Write each line out exactly, leaving none out.

─── Data excerpts ───

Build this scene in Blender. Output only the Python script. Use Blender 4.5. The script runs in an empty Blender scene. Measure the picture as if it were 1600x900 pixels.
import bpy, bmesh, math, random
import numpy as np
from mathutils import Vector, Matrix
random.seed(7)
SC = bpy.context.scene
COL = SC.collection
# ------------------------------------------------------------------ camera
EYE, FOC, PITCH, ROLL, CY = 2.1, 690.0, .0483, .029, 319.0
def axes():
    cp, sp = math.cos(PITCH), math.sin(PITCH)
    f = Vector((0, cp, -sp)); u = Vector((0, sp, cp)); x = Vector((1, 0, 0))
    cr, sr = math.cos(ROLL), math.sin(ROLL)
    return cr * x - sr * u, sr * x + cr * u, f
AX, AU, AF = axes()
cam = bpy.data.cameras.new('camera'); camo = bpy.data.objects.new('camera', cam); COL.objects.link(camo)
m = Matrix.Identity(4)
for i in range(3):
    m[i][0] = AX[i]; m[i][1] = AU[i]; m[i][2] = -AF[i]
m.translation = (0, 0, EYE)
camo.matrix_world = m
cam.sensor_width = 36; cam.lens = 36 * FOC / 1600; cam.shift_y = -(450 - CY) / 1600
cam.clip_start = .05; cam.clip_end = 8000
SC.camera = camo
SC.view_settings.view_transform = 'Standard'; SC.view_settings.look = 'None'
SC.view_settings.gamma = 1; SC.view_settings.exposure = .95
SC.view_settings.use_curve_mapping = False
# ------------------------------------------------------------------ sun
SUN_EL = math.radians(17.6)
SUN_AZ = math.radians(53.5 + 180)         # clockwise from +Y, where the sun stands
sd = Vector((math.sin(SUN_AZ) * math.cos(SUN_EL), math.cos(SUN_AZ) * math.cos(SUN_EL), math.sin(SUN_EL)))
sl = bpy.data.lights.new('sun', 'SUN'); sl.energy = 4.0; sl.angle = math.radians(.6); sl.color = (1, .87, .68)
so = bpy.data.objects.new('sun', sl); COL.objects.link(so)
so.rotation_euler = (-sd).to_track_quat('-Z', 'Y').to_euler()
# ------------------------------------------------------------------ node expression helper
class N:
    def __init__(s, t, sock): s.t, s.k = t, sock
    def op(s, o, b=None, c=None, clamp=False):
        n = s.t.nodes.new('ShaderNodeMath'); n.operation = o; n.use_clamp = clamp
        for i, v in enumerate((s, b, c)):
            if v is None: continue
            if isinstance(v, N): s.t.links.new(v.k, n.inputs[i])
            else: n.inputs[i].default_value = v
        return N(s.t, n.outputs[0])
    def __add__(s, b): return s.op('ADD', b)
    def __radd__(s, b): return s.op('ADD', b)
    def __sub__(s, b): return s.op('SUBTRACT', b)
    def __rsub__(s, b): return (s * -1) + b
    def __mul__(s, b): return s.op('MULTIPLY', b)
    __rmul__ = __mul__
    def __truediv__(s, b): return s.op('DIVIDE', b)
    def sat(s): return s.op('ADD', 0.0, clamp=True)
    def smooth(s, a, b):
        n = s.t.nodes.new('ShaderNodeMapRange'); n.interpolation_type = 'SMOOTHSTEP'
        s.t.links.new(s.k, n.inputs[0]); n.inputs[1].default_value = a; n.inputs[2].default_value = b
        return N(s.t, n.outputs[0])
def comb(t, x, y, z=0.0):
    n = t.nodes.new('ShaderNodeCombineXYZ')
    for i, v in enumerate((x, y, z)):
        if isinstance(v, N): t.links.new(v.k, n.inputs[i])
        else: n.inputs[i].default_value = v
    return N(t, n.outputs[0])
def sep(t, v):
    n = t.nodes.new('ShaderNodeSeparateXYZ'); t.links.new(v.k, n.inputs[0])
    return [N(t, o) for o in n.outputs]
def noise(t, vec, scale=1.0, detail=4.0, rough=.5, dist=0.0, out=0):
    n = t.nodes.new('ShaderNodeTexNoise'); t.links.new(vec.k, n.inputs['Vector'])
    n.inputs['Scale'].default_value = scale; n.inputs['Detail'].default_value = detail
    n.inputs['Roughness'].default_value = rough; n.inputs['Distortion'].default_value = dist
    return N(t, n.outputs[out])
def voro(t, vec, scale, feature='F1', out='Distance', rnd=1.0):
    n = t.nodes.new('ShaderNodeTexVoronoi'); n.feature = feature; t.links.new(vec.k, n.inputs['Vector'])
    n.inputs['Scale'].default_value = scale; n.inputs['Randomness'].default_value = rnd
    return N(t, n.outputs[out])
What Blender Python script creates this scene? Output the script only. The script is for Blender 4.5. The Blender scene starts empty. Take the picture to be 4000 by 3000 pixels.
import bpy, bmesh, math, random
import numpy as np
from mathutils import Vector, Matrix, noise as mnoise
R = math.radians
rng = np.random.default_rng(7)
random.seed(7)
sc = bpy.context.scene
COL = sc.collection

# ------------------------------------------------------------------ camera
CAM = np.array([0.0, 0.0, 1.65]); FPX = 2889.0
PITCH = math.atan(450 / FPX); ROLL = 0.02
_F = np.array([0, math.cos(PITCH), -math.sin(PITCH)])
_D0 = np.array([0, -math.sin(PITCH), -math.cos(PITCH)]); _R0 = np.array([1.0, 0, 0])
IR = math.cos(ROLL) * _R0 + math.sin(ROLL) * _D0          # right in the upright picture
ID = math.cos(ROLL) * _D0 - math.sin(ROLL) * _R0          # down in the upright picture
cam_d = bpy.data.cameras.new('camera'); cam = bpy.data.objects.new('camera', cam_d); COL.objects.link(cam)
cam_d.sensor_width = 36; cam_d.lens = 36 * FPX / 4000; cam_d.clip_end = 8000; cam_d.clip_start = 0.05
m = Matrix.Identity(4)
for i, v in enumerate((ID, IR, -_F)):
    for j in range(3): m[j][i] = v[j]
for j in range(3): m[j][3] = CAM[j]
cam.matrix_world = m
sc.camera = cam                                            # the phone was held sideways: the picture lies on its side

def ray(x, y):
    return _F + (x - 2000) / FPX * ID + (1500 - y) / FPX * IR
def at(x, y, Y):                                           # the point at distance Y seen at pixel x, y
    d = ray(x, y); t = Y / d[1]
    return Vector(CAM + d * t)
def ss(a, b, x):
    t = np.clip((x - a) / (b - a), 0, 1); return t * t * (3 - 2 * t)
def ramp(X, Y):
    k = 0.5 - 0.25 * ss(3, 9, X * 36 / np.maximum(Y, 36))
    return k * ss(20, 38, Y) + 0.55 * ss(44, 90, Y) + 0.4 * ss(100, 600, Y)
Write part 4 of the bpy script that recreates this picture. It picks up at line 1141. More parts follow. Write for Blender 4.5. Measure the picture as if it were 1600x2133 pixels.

───

[Written reply]
Build this scene in Blender. Output only the Python script. Use Blender 4.5. The script runs in an empty Blender scene. Measure the picture as if it were 1600x900 pixels.
import bpy, bmesh, math, random
import numpy as np
from mathutils import Vector, Matrix
random.seed(7)
SC = bpy.context.scene
COL = SC.collection
# ------------------------------------------------------------------ camera
EYE, FOC, PITCH, ROLL, CY = 2.1, 690.0, .0483, .029, 319.0
def axes():
    cp, sp = math.cos(PITCH), math.sin(PITCH)
    f = Vector((0, cp, -sp)); u = Vector((0, sp, cp)); x = Vector((1, 0, 0))
    cr, sr = math.cos(ROLL), math.sin(ROLL)
    return cr * x - sr * u, sr * x + cr * u, f
AX, AU, AF = axes()
cam = bpy.data.cameras.new('camera'); camo = bpy.data.objects.new('camera', cam); COL.objects.link(camo)
m = Matrix.Identity(4)
for i in range(3):
    m[i][0] = AX[i]; m[i][1] = AU[i]; m[i][2] = -AF[i]
m.translation = (0, 0, EYE)
camo.matrix_world = m
cam.sensor_width = 36; cam.lens = 36 * FOC / 1600; cam.shift_y = -(450 - CY) / 1600
cam.clip_start = .05; cam.clip_end = 8000
SC.camera = camo
SC.view_settings.view_transform = 'Standard'; SC.view_settings.look = 'None'
SC.view_settings.gamma = 1; SC.view_settings.exposure = .95
SC.view_settings.use_curve_mapping = False
# ------------------------------------------------------------------ sun
SUN_EL = math.radians(17.6)
SUN_AZ = math.radians(53.5 + 180)         # clockwise from +Y, where the sun stands
sd = Vector((math.sin(SUN_AZ) * math.cos(SUN_EL), math.cos(SUN_AZ) * math.cos(SUN_EL), math.sin(SUN_EL)))
sl = bpy.data.lights.new('sun', 'SUN'); sl.energy = 4.0; sl.angle = math.radians(.6); sl.color = (1, .87, .68)
so = bpy.data.objects.new('sun', sl); COL.objects.link(so)
so.rotation_euler = (-sd).to_track_quat('-Z', 'Y').to_euler()
# ------------------------------------------------------------------ node expression helper
class N:
    def __init__(s, t, sock): s.t, s.k = t, sock
    def op(s, o, b=None, c=None, clamp=False):
        n = s.t.nodes.new('ShaderNodeMath'); n.operation = o; n.use_clamp = clamp
        for i, v in enumerate((s, b, c)):
            if v is None: continue
            if isinstance(v, N): s.t.links.new(v.k, n.inputs[i])
            else: n.inputs[i].default_value = v
        return N(s.t, n.outputs[0])
    def __add__(s, b): return s.op('ADD', b)
    def __radd__(s, b): return s.op('ADD', b)
    def __sub__(s, b): return s.op('SUBTRACT', b)
    def __rsub__(s, b): return (s * -1) + b
    def __mul__(s, b): return s.op('MULTIPLY', b)
    __rmul__ = __mul__
    def __truediv__(s, b): return s.op('DIVIDE', b)
    def sat(s): return s.op('ADD', 0.0, clamp=True)
    def smooth(s, a, b):
        n = s.t.nodes.new('ShaderNodeMapRange'); n.interpolation_type = 'SMOOTHSTEP'
        s.t.links.new(s.k, n.inputs[0]); n.inputs[1].default_value = a; n.inputs[2].default_value = b
        return N(s.t, n.outputs[0])
def comb(t, x, y, z=0.0):
    n = t.nodes.new('ShaderNodeCombineXYZ')
    for i, v in enumerate((x, y, z)):
        if isinstance(v, N): t.links.new(v.k, n.inputs[i])
        else: n.inputs[i].default_value = v
    return N(t, n.outputs[0])
def sep(t, v):
    n = t.nodes.new('ShaderNodeSeparateXYZ'); t.links.new(v.k, n.inputs[0])
    return [N(t, o) for o in n.outputs]
def noise(t, vec, scale=1.0, detail=4.0, rough=.5, dist=0.0, out=0):
    n = t.nodes.new('ShaderNodeTexNoise'); t.links.new(vec.k, n.inputs['Vector'])
    n.inputs['Scale'].default_value = scale; n.inputs['Detail'].default_value = detail
    n.inputs['Roughness'].default_value = rough; n.inputs['Distortion'].default_value = dist
    return N(t, n.outputs[out])
def voro(t, vec, scale, feature='F1', out='Distance', rnd=1.0):
    n = t.nodes.new('ShaderNodeTexVoronoi'); n.feature = feature; t.links.new(vec.k, n.inputs['Vector'])
    n.inputs['Scale'].default_value = scale; n.inputs['Randomness'].default_value = rnd
    return N(t, n.outputs[out])
What Blender Python script creates this scene? Output the script only. The script is for Blender 4.5. The Blender scene starts empty. Take the picture to be 4000 by 3000 pixels.
import bpy, bmesh, math, random
import numpy as np
from mathutils import Vector, Matrix, noise as mnoise
R = math.radians
rng = np.random.default_rng(7)
random.seed(7)
sc = bpy.context.scene
COL = sc.collection

# ------------------------------------------------------------------ camera
CAM = np.array([0.0, 0.0, 1.65]); FPX = 2889.0
PITCH = math.atan(450 / FPX); ROLL = 0.02
_F = np.array([0, math.cos(PITCH), -math.sin(PITCH)])
_D0 = np.array([0, -math.sin(PITCH), -math.cos(PITCH)]); _R0 = np.array([1.0, 0, 0])
IR = math.cos(ROLL) * _R0 + math.sin(ROLL) * _D0          # right in the upright picture
ID = math.cos(ROLL) * _D0 - math.sin(ROLL) * _R0          # down in the upright picture
cam_d = bpy.data.cameras.new('camera'); cam = bpy.data.objects.new('camera', cam_d); COL.objects.link(cam)
cam_d.sensor_width = 36; cam_d.lens = 36 * FPX / 4000; cam_d.clip_end = 8000; cam_d.clip_start = 0.05
m = Matrix.Identity(4)
for i, v in enumerate((ID, IR, -_F)):
    for j in range(3): m[j][i] = v[j]
for j in range(3): m[j][3] = CAM[j]
cam.matrix_world = m
sc.camera = cam                                            # the phone was held sideways: the picture lies on its side

def ray(x, y):
    return _F + (x - 2000) / FPX * ID + (1500 - y) / FPX * IR
def at(x, y, Y):                                           # the point at distance Y seen at pixel x, y
    d = ray(x, y); t = Y / d[1]
    return Vector(CAM + d * t)
def ss(a, b, x):
    t = np.clip((x - a) / (b - a), 0, 1); return t * t * (3 - 2 * t)
def ramp(X, Y):
    k = 0.5 - 0.25 * ss(3, 9, X * 36 / np.maximum(Y, 36))
    return k * ss(20, 38, Y) + 0.55 * ss(44, 90, Y) + 0.4 * ss(100, 600, Y)
Write part 4 of the bpy script that recreates this picture. It picks up at line 1141. More parts follow. Write for Blender 4.5. Measure the picture as if it were 1600x2133 pixels.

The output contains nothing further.